MAPSO Freedom School, for example, had its origins in the summer of 2016 when Maplewood Police tried to "maintain our border" at a July 4 celebration by physically pushing teenage Black town residents into the neighboring city.

That incident caused national outrage, but what took place under the radar was the response by Aryee-Price and others. As she explained:

It was a reflection of what they were experiencing in the school, being overly suspended and overly disciplined. The students needed a place to be heard and seen because they weren't being heard and seen in the community.

We held readings and had discussions for the summer, and at the end of the summer, the students organized their own small conference for parents and people in the community with group discussion...Then, at the beginning of last summer, we decided we wanted to do more. We held a Charlottesville teach-in, with a packed house of people from all over the state.

JUST AS Black Lives Matter at School has shown how the fight against racism is helped by the involvement of teachers, it's also shown how teachers' unions benefit from taking up social questions of equality and justice.

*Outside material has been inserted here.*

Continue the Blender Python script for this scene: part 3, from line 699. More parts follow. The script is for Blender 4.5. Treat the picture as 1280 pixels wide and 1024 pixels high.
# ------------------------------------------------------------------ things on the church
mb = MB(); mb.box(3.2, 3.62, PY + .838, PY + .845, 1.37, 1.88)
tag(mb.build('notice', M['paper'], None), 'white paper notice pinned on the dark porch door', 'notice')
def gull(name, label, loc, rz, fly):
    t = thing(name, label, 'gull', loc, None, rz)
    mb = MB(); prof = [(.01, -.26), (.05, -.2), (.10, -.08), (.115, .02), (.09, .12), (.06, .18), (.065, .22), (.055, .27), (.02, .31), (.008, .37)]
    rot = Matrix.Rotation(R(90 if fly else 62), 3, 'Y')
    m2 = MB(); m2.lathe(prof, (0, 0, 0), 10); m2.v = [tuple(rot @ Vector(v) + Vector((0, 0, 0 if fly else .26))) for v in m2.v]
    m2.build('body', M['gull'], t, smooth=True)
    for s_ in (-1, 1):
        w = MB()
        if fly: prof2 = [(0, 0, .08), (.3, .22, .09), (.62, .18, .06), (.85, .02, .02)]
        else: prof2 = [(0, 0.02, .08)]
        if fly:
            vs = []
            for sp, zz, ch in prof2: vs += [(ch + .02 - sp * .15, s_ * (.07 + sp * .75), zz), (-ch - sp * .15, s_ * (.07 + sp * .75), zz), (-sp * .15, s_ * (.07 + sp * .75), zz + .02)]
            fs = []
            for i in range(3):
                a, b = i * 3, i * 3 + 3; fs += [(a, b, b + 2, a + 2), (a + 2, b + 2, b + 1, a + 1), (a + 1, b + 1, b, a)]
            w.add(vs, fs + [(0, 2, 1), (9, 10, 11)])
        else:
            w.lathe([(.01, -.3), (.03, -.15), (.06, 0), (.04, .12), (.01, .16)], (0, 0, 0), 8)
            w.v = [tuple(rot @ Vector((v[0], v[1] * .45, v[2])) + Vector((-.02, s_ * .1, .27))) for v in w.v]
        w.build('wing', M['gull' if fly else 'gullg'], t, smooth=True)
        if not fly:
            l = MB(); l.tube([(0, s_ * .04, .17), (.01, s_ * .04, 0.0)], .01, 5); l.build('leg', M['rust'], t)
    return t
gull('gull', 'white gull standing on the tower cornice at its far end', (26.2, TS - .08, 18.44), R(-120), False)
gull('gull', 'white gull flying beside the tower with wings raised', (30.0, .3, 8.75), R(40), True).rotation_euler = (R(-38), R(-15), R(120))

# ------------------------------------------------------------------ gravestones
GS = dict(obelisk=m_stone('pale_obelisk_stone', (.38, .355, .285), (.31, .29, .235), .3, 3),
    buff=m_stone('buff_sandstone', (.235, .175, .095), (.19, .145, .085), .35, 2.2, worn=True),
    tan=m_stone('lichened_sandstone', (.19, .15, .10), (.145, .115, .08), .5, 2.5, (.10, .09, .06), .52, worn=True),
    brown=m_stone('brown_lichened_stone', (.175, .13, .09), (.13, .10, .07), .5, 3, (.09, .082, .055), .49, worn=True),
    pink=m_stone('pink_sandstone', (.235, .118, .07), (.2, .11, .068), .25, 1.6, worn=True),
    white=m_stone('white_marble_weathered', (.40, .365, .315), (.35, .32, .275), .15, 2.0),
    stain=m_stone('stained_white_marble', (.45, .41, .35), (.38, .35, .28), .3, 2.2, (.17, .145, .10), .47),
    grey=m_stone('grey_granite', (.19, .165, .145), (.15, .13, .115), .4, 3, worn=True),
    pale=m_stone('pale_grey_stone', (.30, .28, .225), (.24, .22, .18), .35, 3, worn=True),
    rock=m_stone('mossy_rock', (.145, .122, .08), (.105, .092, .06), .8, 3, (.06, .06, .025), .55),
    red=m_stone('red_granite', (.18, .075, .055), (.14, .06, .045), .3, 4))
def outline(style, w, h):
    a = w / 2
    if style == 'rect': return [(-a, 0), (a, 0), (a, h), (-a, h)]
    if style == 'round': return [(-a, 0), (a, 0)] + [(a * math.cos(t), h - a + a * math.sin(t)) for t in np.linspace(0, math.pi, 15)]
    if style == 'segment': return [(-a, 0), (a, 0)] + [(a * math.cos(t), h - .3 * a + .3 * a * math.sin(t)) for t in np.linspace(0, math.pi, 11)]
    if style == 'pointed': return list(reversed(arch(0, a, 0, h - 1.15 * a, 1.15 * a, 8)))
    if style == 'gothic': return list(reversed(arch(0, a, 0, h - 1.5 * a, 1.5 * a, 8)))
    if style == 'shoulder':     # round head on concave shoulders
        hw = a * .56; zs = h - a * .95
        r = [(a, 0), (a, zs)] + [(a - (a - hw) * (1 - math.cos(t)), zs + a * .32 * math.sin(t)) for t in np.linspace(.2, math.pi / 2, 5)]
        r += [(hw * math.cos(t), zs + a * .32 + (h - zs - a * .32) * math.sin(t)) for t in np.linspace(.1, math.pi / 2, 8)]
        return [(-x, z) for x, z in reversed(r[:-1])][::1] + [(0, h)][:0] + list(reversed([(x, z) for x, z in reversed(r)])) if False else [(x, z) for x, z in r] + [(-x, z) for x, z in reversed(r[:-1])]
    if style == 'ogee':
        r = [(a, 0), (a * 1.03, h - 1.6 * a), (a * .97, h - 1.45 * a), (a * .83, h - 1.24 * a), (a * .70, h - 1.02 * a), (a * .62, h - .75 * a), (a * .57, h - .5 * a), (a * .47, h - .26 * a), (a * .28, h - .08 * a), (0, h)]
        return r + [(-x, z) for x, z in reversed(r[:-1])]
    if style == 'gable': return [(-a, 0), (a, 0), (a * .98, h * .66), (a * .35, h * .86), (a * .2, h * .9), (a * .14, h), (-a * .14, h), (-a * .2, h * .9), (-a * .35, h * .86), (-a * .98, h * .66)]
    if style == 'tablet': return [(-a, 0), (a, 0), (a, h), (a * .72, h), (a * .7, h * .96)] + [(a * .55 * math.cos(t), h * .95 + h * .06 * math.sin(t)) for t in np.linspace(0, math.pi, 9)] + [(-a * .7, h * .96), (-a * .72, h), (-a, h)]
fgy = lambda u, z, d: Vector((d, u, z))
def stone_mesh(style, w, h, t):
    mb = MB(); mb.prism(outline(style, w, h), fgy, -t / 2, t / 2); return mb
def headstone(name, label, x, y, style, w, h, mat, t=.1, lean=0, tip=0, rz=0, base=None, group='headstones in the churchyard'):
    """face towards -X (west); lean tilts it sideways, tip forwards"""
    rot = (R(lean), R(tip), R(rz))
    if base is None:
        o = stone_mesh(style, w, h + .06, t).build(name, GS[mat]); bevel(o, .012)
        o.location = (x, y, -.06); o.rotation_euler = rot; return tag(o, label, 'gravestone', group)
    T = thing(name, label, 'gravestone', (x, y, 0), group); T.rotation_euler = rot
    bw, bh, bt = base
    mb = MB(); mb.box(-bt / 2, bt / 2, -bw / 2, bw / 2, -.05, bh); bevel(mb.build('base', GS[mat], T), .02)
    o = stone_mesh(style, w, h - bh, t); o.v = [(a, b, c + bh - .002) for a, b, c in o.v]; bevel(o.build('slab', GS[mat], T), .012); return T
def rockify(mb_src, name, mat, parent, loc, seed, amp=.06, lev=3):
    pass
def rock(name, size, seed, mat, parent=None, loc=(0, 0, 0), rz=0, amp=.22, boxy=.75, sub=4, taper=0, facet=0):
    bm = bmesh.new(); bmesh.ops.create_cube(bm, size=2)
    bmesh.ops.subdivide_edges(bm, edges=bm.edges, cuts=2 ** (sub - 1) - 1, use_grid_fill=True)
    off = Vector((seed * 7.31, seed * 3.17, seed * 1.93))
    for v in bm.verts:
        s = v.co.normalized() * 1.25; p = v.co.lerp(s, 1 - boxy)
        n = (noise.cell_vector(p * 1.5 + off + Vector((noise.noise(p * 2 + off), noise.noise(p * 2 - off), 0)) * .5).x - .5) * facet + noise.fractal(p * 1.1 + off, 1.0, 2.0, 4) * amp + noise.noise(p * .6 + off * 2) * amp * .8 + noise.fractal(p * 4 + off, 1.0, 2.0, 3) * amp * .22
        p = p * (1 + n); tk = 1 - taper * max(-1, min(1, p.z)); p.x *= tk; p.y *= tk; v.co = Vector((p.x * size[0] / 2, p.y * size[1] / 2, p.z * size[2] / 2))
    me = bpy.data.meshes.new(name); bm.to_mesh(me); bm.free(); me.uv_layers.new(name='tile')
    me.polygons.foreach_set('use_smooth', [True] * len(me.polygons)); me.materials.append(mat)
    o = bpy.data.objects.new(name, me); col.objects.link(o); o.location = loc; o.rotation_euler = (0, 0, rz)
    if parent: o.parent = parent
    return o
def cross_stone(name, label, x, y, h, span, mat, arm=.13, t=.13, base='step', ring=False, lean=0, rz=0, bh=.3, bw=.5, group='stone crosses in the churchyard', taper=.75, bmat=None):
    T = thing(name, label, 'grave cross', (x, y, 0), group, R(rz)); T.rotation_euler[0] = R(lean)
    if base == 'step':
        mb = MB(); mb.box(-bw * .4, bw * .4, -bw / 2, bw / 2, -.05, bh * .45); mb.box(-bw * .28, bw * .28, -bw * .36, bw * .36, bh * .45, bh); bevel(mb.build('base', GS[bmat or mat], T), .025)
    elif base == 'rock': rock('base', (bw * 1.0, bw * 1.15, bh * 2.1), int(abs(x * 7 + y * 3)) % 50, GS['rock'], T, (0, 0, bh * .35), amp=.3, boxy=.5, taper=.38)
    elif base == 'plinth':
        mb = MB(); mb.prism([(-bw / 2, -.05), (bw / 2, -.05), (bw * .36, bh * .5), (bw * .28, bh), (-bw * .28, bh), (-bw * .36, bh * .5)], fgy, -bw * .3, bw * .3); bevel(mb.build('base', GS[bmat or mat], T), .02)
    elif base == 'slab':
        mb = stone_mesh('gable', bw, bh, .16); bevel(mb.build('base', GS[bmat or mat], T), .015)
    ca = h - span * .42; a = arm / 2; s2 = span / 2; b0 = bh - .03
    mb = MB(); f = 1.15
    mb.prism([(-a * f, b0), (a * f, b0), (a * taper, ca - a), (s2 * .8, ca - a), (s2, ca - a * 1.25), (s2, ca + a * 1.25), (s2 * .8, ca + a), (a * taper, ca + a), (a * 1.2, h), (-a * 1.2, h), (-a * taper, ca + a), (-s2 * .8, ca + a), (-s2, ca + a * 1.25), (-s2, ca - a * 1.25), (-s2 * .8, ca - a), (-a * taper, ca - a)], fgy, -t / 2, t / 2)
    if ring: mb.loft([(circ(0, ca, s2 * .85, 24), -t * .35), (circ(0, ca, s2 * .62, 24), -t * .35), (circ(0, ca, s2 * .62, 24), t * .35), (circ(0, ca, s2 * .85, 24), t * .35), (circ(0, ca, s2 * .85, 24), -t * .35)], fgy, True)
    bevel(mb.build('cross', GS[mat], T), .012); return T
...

The endorsement of the week of action by over 20 unions came about because of the activism of union caucuses like Philadelphia's Working Educators, as well as activist members in other locals. "It's been totally grassroots," says Hagopian, who is a member of the Social Equality Educators inside the Seattle Education Association.

"When people started seeing other unions signing on, they started pushing their own unions," says Aryee-Price. "In New Jersey, [where the New Jersey Education Association voted to endorse], it wasn't like everybody was all in agreement...It was something that had to get pushed."

Notably, New York City's United Federation of Teachers (UFT), the largest and most influential teachers union in the country, rejected an endorsement resolution put forward by the Movement of Rank and File Educators caucus.

UFT leaders argued that Black Lives Matter was too "divisive" for a union that needs to stay united to deal with the coming Supreme Court decision in the Janus case which could severely weaken public sector unions.

This decision was a mistake--one that will do nothing to "unite" the UFT's many members who care passionately about challenging racism and the ways it impacts the over 300,000 Black students in New York City schools.

But the process of bringing this debate out into the open--including an opinion piece in the New York Daily News and a sympathetic feature on the local news--has marked a step forward by showing Black residents that there are growing numbers of teachers working to challenge racist schooling.

Similarly, this past week of action has built activist networks inside and outside schools. "Seeds have been planted, and they're sprouting all over the place," says Aryee-Price about New Jersey. "It's hard to keep track of all the wonderful actions happening all over the state."

For educators in the handful of places whose school districts endorsed the week of action--including Seattle and Prince George's County, Maryland--next steps will include working to get school administrations to back up their words with actions, by implementing the demands for restorative justice, hiring Black teachers and adding ethnic studies.

Nothing will come easily. The right-wing atmosphere created by the Trump White House has a real impact. Hagopian has had the windows of his car parked in front of his house repeatedly smashed, and he and his school have gotten "e-mails from people saying I'm trying to start a race war."

But the success of Black Lives Matter at School has shown the resilience not only of Hagopian and thousands of teachers like him, but of the movements in defense of Black Lives and public education that many of them have been a part of.

At a moment when centrist politicians are running away from the fight to defend immigrant youth, these teachers are showing that an open and proud stand against racism is the only way to win in the Trump era.